A dargli la mano inaspettata potrebbe essere appunto quel Terzo Polo, che prima dei malori del grande B, tutti davano per uccisore della creatura azzurra. Il progetto del centro alla Macron non convince vari colonnelli di Iv. Stare all’opposizione non è semplice e rischiare di essere sconfitti anche a Bruxelles è un rischio che nessuno vuole correre. Se Renzi intende dare lezioni, fare il king maker, il suo essere centrale non interessa a chi spera solo di garantirsi uno spazio per il futuro. Ecco perché non dobbiamo meravigliarci se l’ex ministra Teresa Bellanova dice a chiare lettere come “nessuno può riconoscersi in un progetto che non è vincente”. Lo stesso Ettore Rosato, che sembrava essere il fedelissimo indiscusso, si guarda intorno, così come Elena Bonetti. L’ultimo congresso di Italia Viva è solo la goccia che ha fatto traboccare il vaso. Il metodo criticato da Marattin è la classica scusa per uscirsene in modo elegante. Il direttivo del giglio nega tutto. L’astuzia, d’altronde, regna a queste latitudini, ma ci sono tutti i presupposti per la nuova diaspora. Recuperare qualcosa a sinistra, come potrebbero essere i sodali dell’ex ministro dem Fioroni o riformisti del calibro di Marcucci, secondo i rumors interessato più a un seggio in Europa che a un progetto, non serve a controbilanciare una fuga ormai alle porte. I sondaggi, poi, non soffiano nella giusta direzione. Anzi, alimentano le fiamme. Quel due-tre per cento non piace a nessuno, a maggior ragione se è venuto meno il patto con Calenda.

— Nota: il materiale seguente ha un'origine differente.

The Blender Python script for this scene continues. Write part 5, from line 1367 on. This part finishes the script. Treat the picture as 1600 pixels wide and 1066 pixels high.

Si guarda altrove e l’unico porto per quel mondo è Forza Italia. Cattolici, centristi ed ex piddini certamente non possono andare con Lega o FdI. Pur avendo Meloni cambiato i connotati, il suo partito resta una forza di destra. I presupposti, quindi, sono tutti dalla parte del fortunato Antonio. In politica, però, i tempi sono fondamentali. Ecco perché Tajani non solo dovrà fare in modo che Fi guidi il nuovo processo continentale e non lo subisca, ma soprattutto dovrà evitare incidenti e creare le condizioni di pace per federare e non dividere. Settembre è ancora lontano e in questo campo i giorni possono essere un’eternità.